Entries with scene source code:
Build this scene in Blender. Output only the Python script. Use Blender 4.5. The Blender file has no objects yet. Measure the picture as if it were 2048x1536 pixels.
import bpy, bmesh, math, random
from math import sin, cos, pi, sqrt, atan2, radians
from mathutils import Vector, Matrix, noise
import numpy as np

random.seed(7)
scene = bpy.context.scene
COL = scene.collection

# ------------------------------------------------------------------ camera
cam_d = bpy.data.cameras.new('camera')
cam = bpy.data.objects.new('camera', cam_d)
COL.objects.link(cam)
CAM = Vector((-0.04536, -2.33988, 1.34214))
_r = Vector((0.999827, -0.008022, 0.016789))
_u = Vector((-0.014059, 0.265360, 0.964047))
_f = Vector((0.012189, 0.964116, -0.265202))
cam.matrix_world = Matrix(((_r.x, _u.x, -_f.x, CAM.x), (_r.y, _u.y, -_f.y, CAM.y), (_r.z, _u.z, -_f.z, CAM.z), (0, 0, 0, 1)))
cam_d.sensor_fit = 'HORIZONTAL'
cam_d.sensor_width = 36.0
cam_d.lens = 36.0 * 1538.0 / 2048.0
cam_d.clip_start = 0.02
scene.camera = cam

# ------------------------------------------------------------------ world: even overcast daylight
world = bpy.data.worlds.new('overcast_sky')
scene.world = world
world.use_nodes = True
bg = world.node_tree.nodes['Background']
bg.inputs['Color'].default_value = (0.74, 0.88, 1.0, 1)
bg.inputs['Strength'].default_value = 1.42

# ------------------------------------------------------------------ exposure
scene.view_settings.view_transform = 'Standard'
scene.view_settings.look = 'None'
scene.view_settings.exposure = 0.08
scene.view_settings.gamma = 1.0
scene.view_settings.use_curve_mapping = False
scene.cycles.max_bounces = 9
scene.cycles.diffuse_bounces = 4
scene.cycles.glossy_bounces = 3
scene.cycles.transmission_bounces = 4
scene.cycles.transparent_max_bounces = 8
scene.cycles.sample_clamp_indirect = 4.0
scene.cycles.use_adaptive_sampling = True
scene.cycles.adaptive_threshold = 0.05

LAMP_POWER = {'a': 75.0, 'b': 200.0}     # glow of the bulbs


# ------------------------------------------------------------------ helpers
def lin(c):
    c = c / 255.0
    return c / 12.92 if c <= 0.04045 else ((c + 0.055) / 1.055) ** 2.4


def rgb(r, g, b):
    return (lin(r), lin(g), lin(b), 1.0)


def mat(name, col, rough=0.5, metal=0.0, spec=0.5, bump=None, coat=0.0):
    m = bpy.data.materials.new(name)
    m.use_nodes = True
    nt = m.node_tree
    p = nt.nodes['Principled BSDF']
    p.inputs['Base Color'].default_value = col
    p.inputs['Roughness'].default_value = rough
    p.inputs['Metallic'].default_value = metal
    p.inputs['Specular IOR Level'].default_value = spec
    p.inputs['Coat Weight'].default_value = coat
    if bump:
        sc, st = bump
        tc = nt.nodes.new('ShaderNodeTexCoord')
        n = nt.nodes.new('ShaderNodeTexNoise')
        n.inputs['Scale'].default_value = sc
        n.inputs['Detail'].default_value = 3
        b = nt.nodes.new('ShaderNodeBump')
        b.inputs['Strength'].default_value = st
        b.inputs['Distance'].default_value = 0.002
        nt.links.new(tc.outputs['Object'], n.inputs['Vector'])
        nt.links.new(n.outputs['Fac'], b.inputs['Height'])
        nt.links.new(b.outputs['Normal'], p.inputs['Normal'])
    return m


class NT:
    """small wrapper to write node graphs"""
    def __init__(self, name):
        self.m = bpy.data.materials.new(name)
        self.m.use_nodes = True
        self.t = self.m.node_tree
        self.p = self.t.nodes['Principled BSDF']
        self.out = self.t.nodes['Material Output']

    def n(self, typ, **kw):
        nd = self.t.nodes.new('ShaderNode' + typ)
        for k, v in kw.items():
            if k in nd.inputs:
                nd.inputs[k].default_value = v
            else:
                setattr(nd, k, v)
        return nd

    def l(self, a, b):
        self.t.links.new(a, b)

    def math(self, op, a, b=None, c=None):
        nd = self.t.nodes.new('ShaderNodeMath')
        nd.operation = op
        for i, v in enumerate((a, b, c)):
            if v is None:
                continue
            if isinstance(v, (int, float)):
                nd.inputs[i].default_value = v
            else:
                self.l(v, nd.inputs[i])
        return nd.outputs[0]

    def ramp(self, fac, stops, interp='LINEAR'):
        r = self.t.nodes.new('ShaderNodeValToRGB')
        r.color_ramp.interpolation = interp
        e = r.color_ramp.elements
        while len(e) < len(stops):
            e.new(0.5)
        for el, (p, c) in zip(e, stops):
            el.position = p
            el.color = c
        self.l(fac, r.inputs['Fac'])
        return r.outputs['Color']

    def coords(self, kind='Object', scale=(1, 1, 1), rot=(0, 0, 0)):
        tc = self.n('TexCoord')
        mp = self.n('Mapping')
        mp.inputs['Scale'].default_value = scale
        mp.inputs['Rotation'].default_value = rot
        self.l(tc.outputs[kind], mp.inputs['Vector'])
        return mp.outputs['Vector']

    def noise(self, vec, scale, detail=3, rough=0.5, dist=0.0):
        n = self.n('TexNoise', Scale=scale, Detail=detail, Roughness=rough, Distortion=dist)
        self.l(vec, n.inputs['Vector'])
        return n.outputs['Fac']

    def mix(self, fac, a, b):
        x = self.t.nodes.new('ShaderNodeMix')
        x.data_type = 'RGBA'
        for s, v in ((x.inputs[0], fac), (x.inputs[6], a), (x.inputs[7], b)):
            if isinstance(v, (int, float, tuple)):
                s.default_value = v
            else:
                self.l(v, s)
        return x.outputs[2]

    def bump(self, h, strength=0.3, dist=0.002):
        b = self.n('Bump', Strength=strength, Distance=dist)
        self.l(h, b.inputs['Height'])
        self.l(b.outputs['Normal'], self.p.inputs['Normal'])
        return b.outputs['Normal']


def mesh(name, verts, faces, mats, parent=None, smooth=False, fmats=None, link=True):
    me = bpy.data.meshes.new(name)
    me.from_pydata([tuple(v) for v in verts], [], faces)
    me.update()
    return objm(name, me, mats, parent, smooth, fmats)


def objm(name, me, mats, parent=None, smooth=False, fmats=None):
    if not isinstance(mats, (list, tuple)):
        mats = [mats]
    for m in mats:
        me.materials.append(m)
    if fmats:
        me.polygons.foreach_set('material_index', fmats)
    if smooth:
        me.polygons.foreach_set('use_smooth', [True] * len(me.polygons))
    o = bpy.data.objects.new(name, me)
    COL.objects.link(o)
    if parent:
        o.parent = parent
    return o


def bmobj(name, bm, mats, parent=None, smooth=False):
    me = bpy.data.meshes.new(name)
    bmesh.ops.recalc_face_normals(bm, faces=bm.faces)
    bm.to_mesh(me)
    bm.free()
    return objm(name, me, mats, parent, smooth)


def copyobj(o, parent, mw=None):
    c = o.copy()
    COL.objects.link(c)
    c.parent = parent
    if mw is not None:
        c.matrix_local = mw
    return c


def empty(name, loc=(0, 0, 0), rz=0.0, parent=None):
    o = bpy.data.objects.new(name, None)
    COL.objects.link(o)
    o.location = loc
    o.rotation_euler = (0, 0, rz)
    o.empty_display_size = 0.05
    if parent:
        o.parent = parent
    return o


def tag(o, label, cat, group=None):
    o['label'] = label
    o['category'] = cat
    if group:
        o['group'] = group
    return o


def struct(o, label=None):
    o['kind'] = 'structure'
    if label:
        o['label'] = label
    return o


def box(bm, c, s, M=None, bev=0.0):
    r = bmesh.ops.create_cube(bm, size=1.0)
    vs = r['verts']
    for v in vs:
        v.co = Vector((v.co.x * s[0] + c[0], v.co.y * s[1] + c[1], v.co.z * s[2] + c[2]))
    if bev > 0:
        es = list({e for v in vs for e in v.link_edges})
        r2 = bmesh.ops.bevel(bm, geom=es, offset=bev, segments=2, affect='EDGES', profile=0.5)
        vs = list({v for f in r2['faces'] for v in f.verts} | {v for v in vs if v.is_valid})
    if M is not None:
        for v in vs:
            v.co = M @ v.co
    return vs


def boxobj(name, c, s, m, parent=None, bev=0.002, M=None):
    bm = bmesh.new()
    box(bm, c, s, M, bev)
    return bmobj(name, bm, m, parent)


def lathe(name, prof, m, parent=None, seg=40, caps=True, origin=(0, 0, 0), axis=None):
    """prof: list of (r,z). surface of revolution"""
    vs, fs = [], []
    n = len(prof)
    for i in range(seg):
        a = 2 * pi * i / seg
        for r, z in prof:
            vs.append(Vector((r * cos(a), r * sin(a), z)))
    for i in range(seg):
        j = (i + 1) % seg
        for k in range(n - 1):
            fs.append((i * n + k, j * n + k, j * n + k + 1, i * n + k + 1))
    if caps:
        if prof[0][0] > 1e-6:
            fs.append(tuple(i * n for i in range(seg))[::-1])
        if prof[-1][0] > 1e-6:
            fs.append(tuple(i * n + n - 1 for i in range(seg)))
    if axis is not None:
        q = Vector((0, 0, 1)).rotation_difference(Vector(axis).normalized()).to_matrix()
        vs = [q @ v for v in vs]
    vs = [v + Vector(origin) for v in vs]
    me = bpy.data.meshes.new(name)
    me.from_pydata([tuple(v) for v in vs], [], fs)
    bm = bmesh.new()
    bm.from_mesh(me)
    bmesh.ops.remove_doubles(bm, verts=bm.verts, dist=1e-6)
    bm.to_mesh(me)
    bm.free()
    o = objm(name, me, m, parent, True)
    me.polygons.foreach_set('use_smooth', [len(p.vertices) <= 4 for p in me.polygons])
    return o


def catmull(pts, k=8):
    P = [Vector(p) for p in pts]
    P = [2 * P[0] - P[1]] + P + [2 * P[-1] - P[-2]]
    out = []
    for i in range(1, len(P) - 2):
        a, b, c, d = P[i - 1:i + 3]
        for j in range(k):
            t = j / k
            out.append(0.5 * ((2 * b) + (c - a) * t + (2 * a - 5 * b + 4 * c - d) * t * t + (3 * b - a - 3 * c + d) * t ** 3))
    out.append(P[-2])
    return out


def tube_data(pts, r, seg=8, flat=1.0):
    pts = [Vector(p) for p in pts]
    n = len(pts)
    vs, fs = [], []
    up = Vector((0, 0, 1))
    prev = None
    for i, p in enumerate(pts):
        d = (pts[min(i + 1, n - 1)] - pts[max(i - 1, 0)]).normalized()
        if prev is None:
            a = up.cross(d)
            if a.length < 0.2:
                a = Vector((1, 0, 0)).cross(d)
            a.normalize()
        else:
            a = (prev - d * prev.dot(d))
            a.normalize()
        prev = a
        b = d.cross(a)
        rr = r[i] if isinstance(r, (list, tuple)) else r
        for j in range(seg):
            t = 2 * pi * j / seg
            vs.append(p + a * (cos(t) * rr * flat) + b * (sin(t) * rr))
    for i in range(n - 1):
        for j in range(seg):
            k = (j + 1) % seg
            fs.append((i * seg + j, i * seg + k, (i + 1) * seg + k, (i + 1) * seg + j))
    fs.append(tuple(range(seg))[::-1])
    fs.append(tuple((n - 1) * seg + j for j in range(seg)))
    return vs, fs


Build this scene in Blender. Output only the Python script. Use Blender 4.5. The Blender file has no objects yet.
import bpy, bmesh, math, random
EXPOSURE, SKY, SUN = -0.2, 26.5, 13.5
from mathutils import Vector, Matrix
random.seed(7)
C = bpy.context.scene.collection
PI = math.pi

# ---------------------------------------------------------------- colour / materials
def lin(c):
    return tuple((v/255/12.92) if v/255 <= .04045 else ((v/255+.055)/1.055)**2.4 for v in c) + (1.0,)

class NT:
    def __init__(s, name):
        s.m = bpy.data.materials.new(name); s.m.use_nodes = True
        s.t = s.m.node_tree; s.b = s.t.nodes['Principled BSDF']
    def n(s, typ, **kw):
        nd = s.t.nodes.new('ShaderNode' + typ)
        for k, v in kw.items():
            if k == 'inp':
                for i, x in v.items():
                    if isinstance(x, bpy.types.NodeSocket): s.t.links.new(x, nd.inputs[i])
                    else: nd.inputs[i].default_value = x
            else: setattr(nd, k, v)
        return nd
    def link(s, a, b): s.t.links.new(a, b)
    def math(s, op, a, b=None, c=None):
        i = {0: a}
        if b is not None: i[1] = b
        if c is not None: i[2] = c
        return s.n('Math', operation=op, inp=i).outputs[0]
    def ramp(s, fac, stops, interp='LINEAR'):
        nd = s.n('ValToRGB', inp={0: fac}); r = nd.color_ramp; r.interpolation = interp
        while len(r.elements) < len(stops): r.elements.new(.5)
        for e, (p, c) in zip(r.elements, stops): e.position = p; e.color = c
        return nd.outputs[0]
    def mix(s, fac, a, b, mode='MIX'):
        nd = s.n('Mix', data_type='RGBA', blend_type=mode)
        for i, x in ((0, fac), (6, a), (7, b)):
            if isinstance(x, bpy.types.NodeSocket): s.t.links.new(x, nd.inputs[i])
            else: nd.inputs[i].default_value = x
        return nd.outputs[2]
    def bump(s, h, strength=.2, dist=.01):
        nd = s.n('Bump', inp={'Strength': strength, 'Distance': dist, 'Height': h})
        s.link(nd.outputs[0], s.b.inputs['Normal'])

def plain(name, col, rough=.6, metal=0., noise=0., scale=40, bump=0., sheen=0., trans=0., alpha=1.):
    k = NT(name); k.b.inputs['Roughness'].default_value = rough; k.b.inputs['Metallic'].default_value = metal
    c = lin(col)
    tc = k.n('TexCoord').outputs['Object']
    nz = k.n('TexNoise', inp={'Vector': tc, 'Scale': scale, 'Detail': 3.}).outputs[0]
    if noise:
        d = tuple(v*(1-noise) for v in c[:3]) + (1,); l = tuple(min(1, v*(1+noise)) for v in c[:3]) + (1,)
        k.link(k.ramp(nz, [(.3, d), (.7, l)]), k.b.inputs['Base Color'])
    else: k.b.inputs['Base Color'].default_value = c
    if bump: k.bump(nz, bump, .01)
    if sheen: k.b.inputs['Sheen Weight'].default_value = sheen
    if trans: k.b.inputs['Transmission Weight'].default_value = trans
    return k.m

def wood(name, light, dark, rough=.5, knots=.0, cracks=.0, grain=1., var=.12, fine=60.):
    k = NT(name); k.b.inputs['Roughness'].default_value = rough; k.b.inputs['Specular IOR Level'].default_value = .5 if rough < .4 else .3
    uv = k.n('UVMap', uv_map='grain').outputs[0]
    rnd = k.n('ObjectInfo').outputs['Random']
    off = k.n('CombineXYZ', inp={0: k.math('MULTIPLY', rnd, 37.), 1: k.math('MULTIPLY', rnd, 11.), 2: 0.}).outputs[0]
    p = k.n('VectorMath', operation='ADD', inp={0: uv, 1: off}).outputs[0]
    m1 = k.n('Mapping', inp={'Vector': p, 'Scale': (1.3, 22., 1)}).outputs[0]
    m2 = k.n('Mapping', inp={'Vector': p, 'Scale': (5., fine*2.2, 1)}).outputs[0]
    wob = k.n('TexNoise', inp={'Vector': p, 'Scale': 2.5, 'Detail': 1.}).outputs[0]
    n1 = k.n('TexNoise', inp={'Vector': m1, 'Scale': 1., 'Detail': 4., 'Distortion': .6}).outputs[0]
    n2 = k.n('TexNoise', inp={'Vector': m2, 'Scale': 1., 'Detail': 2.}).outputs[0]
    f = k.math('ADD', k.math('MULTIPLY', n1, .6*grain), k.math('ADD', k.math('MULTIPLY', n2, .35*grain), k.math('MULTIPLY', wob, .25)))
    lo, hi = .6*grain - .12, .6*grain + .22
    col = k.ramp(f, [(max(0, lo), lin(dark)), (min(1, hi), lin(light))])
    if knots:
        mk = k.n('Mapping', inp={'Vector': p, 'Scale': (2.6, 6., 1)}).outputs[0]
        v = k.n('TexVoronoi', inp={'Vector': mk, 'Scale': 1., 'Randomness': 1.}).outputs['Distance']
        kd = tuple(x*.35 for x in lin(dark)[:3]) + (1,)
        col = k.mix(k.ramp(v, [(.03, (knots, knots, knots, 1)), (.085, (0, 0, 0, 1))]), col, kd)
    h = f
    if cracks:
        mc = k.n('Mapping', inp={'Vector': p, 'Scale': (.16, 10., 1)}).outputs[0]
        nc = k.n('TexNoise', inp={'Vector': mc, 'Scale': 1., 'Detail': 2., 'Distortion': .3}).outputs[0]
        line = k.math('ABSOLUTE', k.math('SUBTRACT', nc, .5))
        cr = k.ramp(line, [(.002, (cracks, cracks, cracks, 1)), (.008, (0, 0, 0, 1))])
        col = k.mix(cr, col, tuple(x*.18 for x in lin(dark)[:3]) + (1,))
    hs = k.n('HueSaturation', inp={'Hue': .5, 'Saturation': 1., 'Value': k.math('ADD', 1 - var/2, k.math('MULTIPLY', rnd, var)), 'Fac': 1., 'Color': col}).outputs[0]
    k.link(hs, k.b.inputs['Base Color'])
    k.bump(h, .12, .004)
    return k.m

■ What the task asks
Take the lines from the first line of the records through the line holding "import numpy as np", both included, and please reproduce them exactly with nothing added.

■ Solution to this problem
Build this scene in Blender. Output only the Python script. Use Blender 4.5. The Blender file has no objects yet. Measure the picture as if it were 2048x1536 pixels.
import bpy, bmesh, math, random
from math import sin, cos, pi, sqrt, atan2, radians
from mathutils import Vector, Matrix, noise
import numpy as np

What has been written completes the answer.